Русский венецианец — это такой человек, который, сохраняя всю полноту русского культурного сознания и символической принадлежности, при этом считает Венецию своим домом (или — одним из таковых) и чувствует ее как продолжение собственного тела и точное ему соответствие. Недаром в книге Бильжо, как в первой, так и в этой, второй, столько говорится об одной из важнейших телесных практик — еде и о связанных с нею ритуалах, более того — на них держится сама структура книги: ведь вся она — вся! — написана не где-нибудь, а за столиками венецианских ресторанов и кафе (а также остерий, рюмочных, снек-баров, джелатерий…), во многом — как комментарий к тому, что происходит за столиком и вокруг. Настолько, что каждая из глав книги называется в честь какого-нибудь из этих заведений.

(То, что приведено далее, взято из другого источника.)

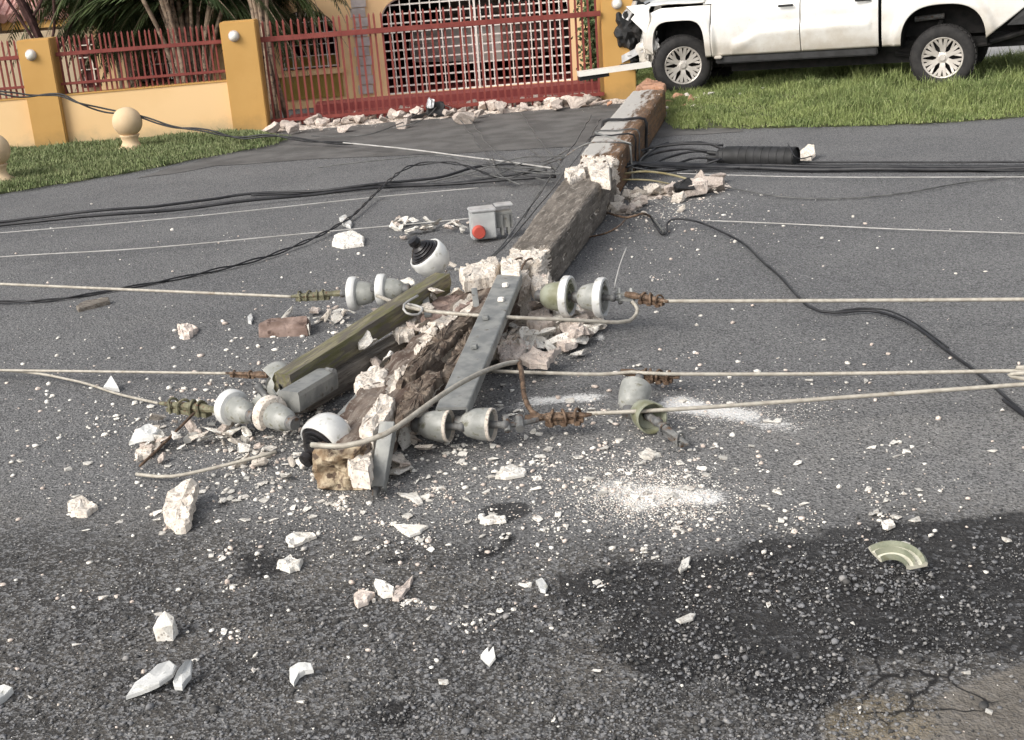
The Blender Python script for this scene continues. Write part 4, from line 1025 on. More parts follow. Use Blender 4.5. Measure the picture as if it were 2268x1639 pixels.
# large splintered slabs of the pole tip
def slab(name, pts, th, mat, parent=None, jag=.012, sub=3):
    """outline given as world points on the upper face; a real slab with thickness, roughened"""
    top = [Vector(p) for p in pts]; n = len(top); c = sum(top, Vector())/n
    bm = bmesh.new(); ring = []
    for i in range(n):
        a, b = top[i], top[(i+1) % n]; k = max(1, int((b-a).length/.018))
        for j in range(k):
            q = a.lerp(b, j/k); ring.append(q+Vector((noise.noise(q*40), noise.noise(q*40+Vector((5, 0, 0))), 0))*jag)
    m = len(ring); rings = [[bm.verts.new(q+Vector((0, 0, -th))+(q-c)*.02) for q in ring], [bm.verts.new(q+Vector((0, 0, -th*.25))) for q in ring]]
    for f in (.93, .75, .52, .28): rings.append([bm.verts.new(c.lerp(q, f)+Vector((0, 0, jag*(1.1*noise.noise(c.lerp(q, f)*26)+.6*noise.noise(c.lerp(q, f)*60))))) for q in ring])
    cv = bm.verts.new(c)
    for a, b in zip(rings[:-1], rings[1:]):
        for i in range(m): bm.faces.new((a[i], a[(i+1) % m], b[(i+1) % m], b[i]))
    for i in range(m): bm.faces.new((rings[-1][i], rings[-1][(i+1) % m], cv))
    bm.faces.new(list(reversed(rings[0])))
    bmesh.ops.recalc_face_normals(bm, faces=bm.faces[:])
    me = bpy.data.meshes.new(name); bm.to_mesh(me); bm.free(); me.materials.append(mat)
    o = bpy.data.objects.new(name, me); COL.objects.link(o)
    if parent: o.parent = parent
    return o
for pts, th, mt, z in ((((950, 740), (1010, 690), (1050, 700), (1040, 740), (985, 770), (935, 812), (925, 790)), .05, 'cream', .19), (((790, 830), (830, 805), (860, 820), (850, 850), (805, 862), (786, 850)), .05, 'cream', .19),
                       (((800, 930), (845, 868), (875, 880), (865, 915), (820, 960), (795, 950)), .06, 'cream', .2), (((770, 1010), (830, 970), (815, 1050), (780, 1045)), .06, 'cream', .14),
                       (((960, 660), (1050, 640), (1050, 672), (985, 700), (930, 700)), .06, 'brownchunk', .2), (((870, 720), (925, 700), (915, 735), (880, 745)), .04, 'cream', .16)):
    slab('spalled_slab', [G(x, y, z) for x, y in pts], th, M[mt], pole)
for pts, z in ((((1018, 594), (1060, 578), (1098, 564), (1106, 580), (1096, 604), (1028, 618)), .30), (((1110, 568), (1150, 574), (1153, 604), (1112, 602)), .32), (((1175, 628), (1182, 604), (1205, 612), (1218, 600), (1214, 630), (1190, 642)), .22), (((1250, 372), (1290, 362), (1298, 384), (1262, 398)), .325), (((1300, 362), (1348, 358), (1352, 398), (1310, 392)), .32)):
    slab('spalled_slab', [G(x, y, z) for x, y in pts], .07, M['cream'], pole, .012)
for p0, p1, wd, z0, z1 in (((1040, 690), (900, 830), .10, .24, .22), ((1000, 720), (880, 850), .07, .20, .20), ((1060, 720), (985, 830), .09, .22, .20), ((960, 820), (880, 930), .10, .21, .19), ((905, 765), (800, 880), .06, .15, .12)):
    a, b = G(*p0, z0), G(*p1, z1); t = (b-a).normalized(); sd = t.cross(Vector((0, 0, 1))).normalized()
    slab('splintered_skin', [a-sd*wd*.5, a+sd*wd*.3, a.lerp(b, .3)+sd*wd*.55, a.lerp(b, .7)+sd*wd*.4, b+sd*wd*.1, b-sd*wd*.15, a.lerp(b, .6)-sd*wd*.5, a.lerp(b, .25)-sd*wd*.45], .035, M['splinter'], pole, .016)
for px, py, h_, wd in ((1232, 600, .10, .022), (1245, 585, .07, .016), (1215, 625, .05, .03), (1290, 520, .05, .014), (1322, 470, .05, .012), (1190, 645, .09, .05)):
    b0 = G(px+6, py+10); k_ = Vector((1, 0, 0)); slab('pale_sliver', [b0+Vector((0, -.01, .02)), b0+Vector((wd, -.02, .03)), b0+Vector((wd*.7, -.005, h_*.7)), b0+Vector((wd*.3, 0, h_))], .012, M['chip'], pole, .002)
# bands and small fittings on the pole
def band(s, name='band', mat='blackcable', r=.012, up=1.05):
    q = [pp(s, -.04, .0), pp(s-.02, -.05, .55), pp(s, -.03, up), pp(s+.03, .5, up+.02), pp(s, 1.04, up-.02), pp(s+.02, 1.05, .5), pp(s, 1.03, 0)]
    MB().tube(spline(q, .05), r, 6).build(name, M[mat], pole)
band(s_at(1420, 345), mat='blackcable', r=.014); band(s_at(1400, 372), mat='greycable', r=.007, up=1.03); band(s_at(1395, 385), mat='blackcable', r=.008)
s_ = s_at(1390, 405)
MB().bar(pp(s_, -.10, .1), pp(s_, -.08, 1.05), .045, .012, up=(1, 0, 0)).build('bracket', M['galv'], pole)
MB().tube([pp(s_, -.1, 1.02), pp(s_-.1, .8, 1.3)], .008, 6).build('bolt', M['galv'], pole)

# ------------------------------------------------------------------ crossarms and metalwork
def beam(name, a, b, wd, ht, mat, label, cat, group=None, jag=0, hollow=False):
    a = Vector(a); b = Vector(b); L = (b-a).length; x = (b-a).normalized(); y = Vector((0, 0, 1)).cross(x).normalized(); z = x.cross(y)
    Mx = Matrix(((x.x, y.x, z.x, a.x), (x.y, y.y, z.y, a.y), (x.z, y.z, z.z, a.z), (0, 0, 0, 1)))
    bm = bmesh.new(); n = max(6, int(L/.05)); V = []; Fs = []; m = 16
    for i in range(n+1):
        for k in range(m):
            t = k/m*4; s_ = int(t); f = t-s_; c = [(-1, -1), (1, -1), (1, 1), (-1, 1)]; p = c[s_]; q = c[(s_+1) % 4]; u_, v_ = p[0]+(q[0]-p[0])*f, p[1]+(q[1]-p[1])*f
            if f == 0: u_ *= .93; v_ *= .93
            xx = L*i/n; e = jag*noise.noise((k*.8, i*.3, L)) if i in (0, n) else 0
            d = 1+.03*noise.noise((xx*5, u_*2, v_*2))*(1 if jag else 0)
            V.append((xx+e, u_*wd/2*d, v_*ht/2*d))
    for i in range(n):
        for k in range(m): k2 = (k+1) % m; Fs.append((i*m+k, (i+1)*m+k, (i+1)*m+k2, i*m+k2))
    Fs.append(tuple(range(m))); Fs.append(tuple(n*m+k for k in range(m-1, -1, -1)))
    o = mk(name, V, Fs, mat); bm.free(); o.matrix_world = Mx
    return tag(o, label, cat, group) if label else o
arm = beam('crossarm', G(980, 626, .24), G(628, 852, .17), .095, .105, M['mosswood'], 'mossy green wooden crossarm lying left of the pole', 'crossarm', jag=.03)
beam('crossarm', G(905, 752, .07), G(660, 890, .07), .10, .10, M['greywood'], 'grey splintered timber under the mossy crossarm', 'timber', jag=.06)
ch = empty('steel_channel', (0, 0, 0), 0, 'long galvanised steel channel leaning along the broken pole tip', 'steel channel')
a, b = G(1128, 610, .30), G(1000, 905, .17)
beam('web', a, b, .125, .012, M['galv'], None, None).parent = ch
d = (b-a).normalized(); sd = d.cross(Vector((0, 0, 1))).normalized()
for k in (-1, 1): beam('flange', a+sd*k*.06-Vector((0, 0, .022)), b+sd*k*.06-Vector((0, 0, .022)), .008, .045, M['galv'], None, None).parent = ch
for t in (.12, .25, .40, .62):
    q = a.lerp(b, t)+sd*random.uniform(-.02, .03); MB().lathe([(0, .018), (.014, .018), (.017, .01), (.017, 0)], 6, M=Matrix.Translation(q+Vector((0, 0, .008)))).build('bolt', M['galv'] if t > .3 else M['chip'], ch)
ch2 = empty('steel_bracket', (0, 0, 0), 0, 'grey steel bracket standing at the tip of the pole beside its cut end', 'bracket')
a, b = G(858, 935, .22), G(834, 1078, .04)
beam('plate', a, b, .058, .012, M['galv'], None, None).parent = ch2; beam('flange', a+Vector((.026, 0, -.02)), b+Vector((.026, 0, -.016)), .008, .035, M['galv'], None, None).parent = ch2
beam('foot', b, G(833, 1092, .015), .055, .02, M['galv_dk'], None, None).parent = ch2
ch3 = empty('steel_bracket', (0, 0, 0), 0, 'short grey box bracket crossing the lower end of the crossarm', 'bracket')
a, b = G(640, 890, .16), G(726, 838, .15)
beam('box', a, b, .10, .09, M['galv'], None, None).parent = ch3
MB().tube([b+Vector((0, 0, .04)), b+Vector((.04, -.06, .05))], .012, 6).build('bolt', M['galv_dk'], ch3)
cf = MB().tube([G(748, 945, .10), G(815, 868, .12)], [.035, .033], 12).build('steel_pipe', M['galv'], auto=True); tag(cf, 'short bluish grey steel pipe beside the pole tip', 'pipe')
def plate_bar(p, q, wd, label):
    o = beam('steel_strap', p, q, wd, .012, M['galv'], label, 'steel strap'); return o
plate_bar(G(940, 640, .24), G(948, 700, .20), .035, 'small upright grey strap fixed to the mossy crossarm')
plate_bar(G(1050, 640, .26), G(1058, 700, .18), .03, 'small grey strap beside the long steel channel')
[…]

Такое построение книги и написание ее именно с таких позиций, разумеется, принципиально — и, сколько бы ни старался автор ввести нас в заблуждение легкостью, мнимой необязательностью своих интонаций, за этим стоит, страшно вымолвить, целая культурологическая концепция. По меньшей мере — интуиция.

И состоит она, например, в том, что лучше всего — честнее и полнее всего — город понимается не в чрезвычайном режиме туристского наскока (об этом типе взаимодействия с Венецией у Бильжо сказано кое-что едкое, и не раз), но в ходе будничного, спокойного, как бы даже ленивого и совсем непритязательного с ним общения. Такого, при котором город — не фигура, а фон. Не столько предмет восприятия, сколько условие всех мыслимых восприятий. Когда он видится через мелочи (вроде сахарных пакетиков и способов подавать овощи в разных ресторанах). Тогда-то город уж точно перестает дичиться человека, скрываться от него — и становится своим. Так вот. Читать-то мы читали, но теперь перед нами — другая книга.

И не только потому, что в первой книге заведений, в которых она писалась, было тридцать, а здесь — уже целых сорок (хотя это и само по себе кое-что значит: увеличение количества опорных точек, на которых держится — из которых растет — авторский образ Венеции, расширение связанного с нею опыта — и не только телесного, но и эмоционального, и эстетического, — на самом-то деле эти виды опыта плохо разделимы — если вообще). Главным образом — потому, что она диалогиче­ская. Она говорит с прошлым.

Вторая венецианская книга Бильжо — о новом, наросшем за минувшие годы слое опыта и устроена как перепрочитывание первой. Как перепроживание мест, с которыми первая книга была связана. Она написана у первой на полях, между ее строк и поверх них — это книга-палимпсест, и она уже не только (а вдруг даже и не столько?) о Венеции, но и о наполняющем ее времени. (Кажется, другому русскому венецианцу, Глебу Смирнову, принадлежит мысль о том, что Венеция состоит прежде всего из времени, а уж потом из всего остального. Вот Бильжо и говорит об этом веществе, старается его уловить.)

Каждой главе из тех, что были написаны для первой версии книги, сопутствует постскриптум. Возвращаясь в точки, в которых книга писалась семь лет назад, автор отмечает то, что в этом месте изменилось за минувшие годы и существует ли оно вообще. «И, в конце концов, если ресторан закрылся, то истории, с ним связанные или написанные, там остались.

Или вот — одежда венецианских мусорщиков изменилась. Я описывал бордовые куртки и зеленые брюки, а теперь они ярко-зеленые… Что ж, исправлять?

Пусть цвет той одежды останется в том времени, но останется».

И почему-то кажется, что одна из основных интонаций этой, вообще-то, веселой, радостной книги — печаль об уходящем: просто потому, что оно уходит, — очень родственная чувству драгоценности всего сущего (вплоть до цвета одежды венецианских мусорщиков). Правильная, честная интонация.

Да, возвращаясь к культурологической интуиции, лежащей тут в основе всего: она — еще и в том, что Венеция, вопреки довольно живучим мифам, город не (только) пышного увядания и трепетного почитания великой старины, но (прежде всего) подробной, уютной, благодарной и внимательной частной жизни.